Forgetting is lightness, yes, but one need not bear one’s suffering alone.
The difference between forgetting (laying aside as no longer necessary) and denial (blocking out) is that forgetting can be healing and a lightening of the burden; denial leads to the unbearable lightness of being, as you try to ignore what you’re still carrying.
Yes, I think you are right about this. I think your response to me addresses both this comment and my later reflection on Corinthians. Thank you, orinoco womble.
I might add that it is one thing to recognize the difference you describe, and quite another to experience it. I’ve spent months living in unbearable lightness–which is an altogether different order of reality. Before experiencing unbearable lightness, I would have recognized the insightfulness of your reference insofar as I’ve read Kundera and was imaginatively instructed by the reading. Unbearable lightness on the inside, however, cannot see its unfreedom. Only love–i.e. real, honest, caring relationships–can help to interrupt the short circuiting in the brain that happens in the wake of a traumatic incursion of reality. Thank goodness for friends who do not give up on us when we have given up on ourselves. I like knowing that others want to help me bring myself back to life, not only so that they might listen to me singing about my travels to other side, but because they would miss my smile, for its own sake, if I were no more. I want to love other people as generously as I have been loved.

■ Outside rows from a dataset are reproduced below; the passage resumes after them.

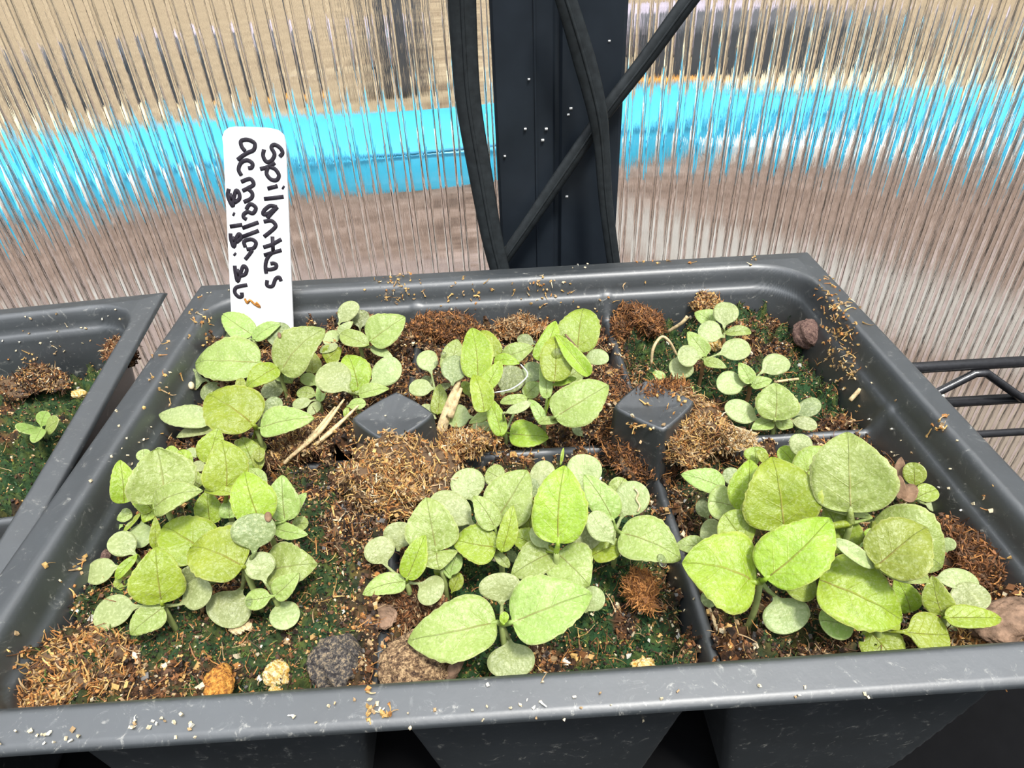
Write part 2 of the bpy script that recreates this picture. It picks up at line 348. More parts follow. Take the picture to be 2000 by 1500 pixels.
# ------------------------------------------------------------------ twin-wall panel
def panel():
    y0, th, sk, pitch, web = .160, .0042, .0004, .00515, .00100
    x0, x1, z0, z1 = -.30, .60, -.74, .45
    V = []; F = []
    def quad(a, b, c, d): k = len(V); V.extend([a, b, c, d]); F.append((k, k+1, k+2, k+3))
    quad((x0, y0, z0), (x1, y0, z0), (x1, y0, z1), (x0, y0, z1)); quad((x1, y0+th, z0), (x0, y0+th, z0), (x0, y0+th, z1), (x1, y0+th, z1))
    n = int((x1-x0)/pitch); r = .00060
    off = .0416-pitch*round((.0416-x0)/pitch)
    xs = off
    caps = []
    for i in range(n-1):
        a = xs+i*pitch+web/2; b = a+pitch-web; ya = y0+sk; yb = y0+th-sk
        if a < x0+.001 or b > x1-.001: continue
        prof = []
        for cx, cy, a0 in ((b-r, yb-r, 0), (a+r, yb-r, 90), (a+r, ya+r, 180), (b-r, ya+r, 270)):
            for t in (0, 30, 60, 90): q = math.radians(a0+t); prof.append((cx+r*math.cos(q), cy+r*math.sin(q)))
        k0 = len(V); m = len(prof)
        for z in (z0, z1): V.extend([(p[0], p[1], z) for p in prof])
        for k in range(m): F.append((k0+k, k0+m+k, k0+m+(k+1) % m, k0+(k+1) % m))
    t = mesh_obj('window_1', V, F, M['glass'], org=(.1, y0, -.74), smooth=False); structure('', t, 'clear ribbed twin-wall plastic panel behind the trays')
panel()

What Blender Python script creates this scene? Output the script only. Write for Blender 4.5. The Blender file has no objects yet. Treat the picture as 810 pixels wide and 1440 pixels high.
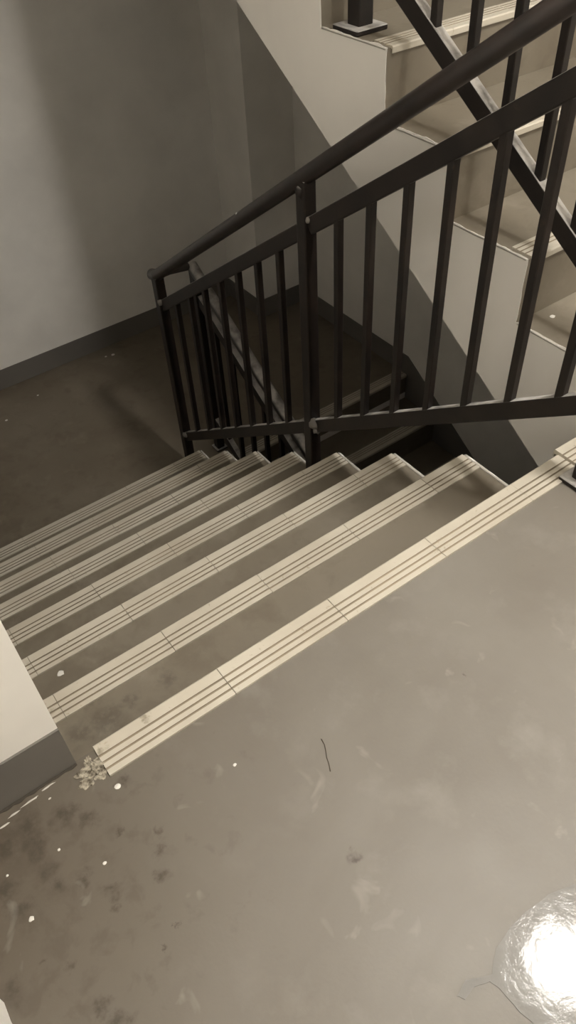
import bpy, bmesh, math, random
from mathutils import Vector, Matrix, noise
random.seed(7)
S = bpy.context.scene
COL = S.collection

# ------------------------------------------------------------------ camera
YAW, PITCH, ROLL, FPX = 0.5849, 0.8071, -0.0640, 1088.7
CAM = Vector((-0.0189, -0.7084, 1.1870))
fw = Vector((math.sin(YAW)*math.cos(PITCH), math.cos(YAW)*math.cos(PITCH), -math.sin(PITCH)))
rt0 = Vector((math.cos(YAW), -math.sin(YAW), 0)); up0 = rt0.cross(fw)
rt = math.cos(ROLL)*rt0 + math.sin(ROLL)*up0
up = -math.sin(ROLL)*rt0 + math.cos(ROLL)*up0
cd = bpy.data.cameras.new('camera'); cam = bpy.data.objects.new('camera', cd); COL.objects.link(cam)
cd.sensor_fit = 'VERTICAL'; cd.sensor_height = 36.0; cd.lens = FPX/1440*36.0; cd.clip_start = .02
cam.matrix_world = Matrix(((rt.x, up.x, -fw.x, CAM.x), (rt.y, up.y, -fw.y, CAM.y), (rt.z, up.z, -fw.z, CAM.z), (0, 0, 0, 1)))
S.camera = cam

# ------------------------------------------------------------------ world, light level, exposure
w = bpy.data.worlds.new('world'); S.world = w; w.use_nodes = True
w.node_tree.nodes['Background'].inputs[0].default_value = (.5, .5, .55, 1)
w.node_tree.nodes['Background'].inputs[1].default_value = .02
LAMP_POWER = 345.0                    # emission strength of the ceiling lamp's diffuser
FILL_POWER = 12.0                    # emission strength of the added hallway fill panel
LAMP_POS = (1.37, -0.585, 2.73)
S.view_settings.view_transform = 'Standard'; S.view_settings.look = 'None'
S.view_settings.gamma = 1; S.view_settings.use_curve_mapping = False
S.view_settings.exposure = 0.0

# ------------------------------------------------------------------ dimensions
R, T, W = .1783, .26, 1.18            # near flight going down
RB, TB, XB = .1585, .245, 1.306       # flights on the right
YB0 = .03
ZL = -8*R                             # lower landing
YL = 7*T
XR, YK = 2.507, 3.163
H = 16*R                              # storey height
XL = -1.25; YF = -1.75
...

Anyway, thanks again for responding to me, orinoco womble.
I’ve never read Kundera, but I have a lot of experience with laying aside baggage that is bearing you down with its burdens. In that effort I found the Bible much more helpful as a source text than any philosophy.
You are right…those who are under the harrow cannot see it pressing them down. They know they are not free, but they can’t see a way out.
“I know there’s a comical side to a toad under a harrow; the question is, does the toad see it?”–L. M. Montgomery.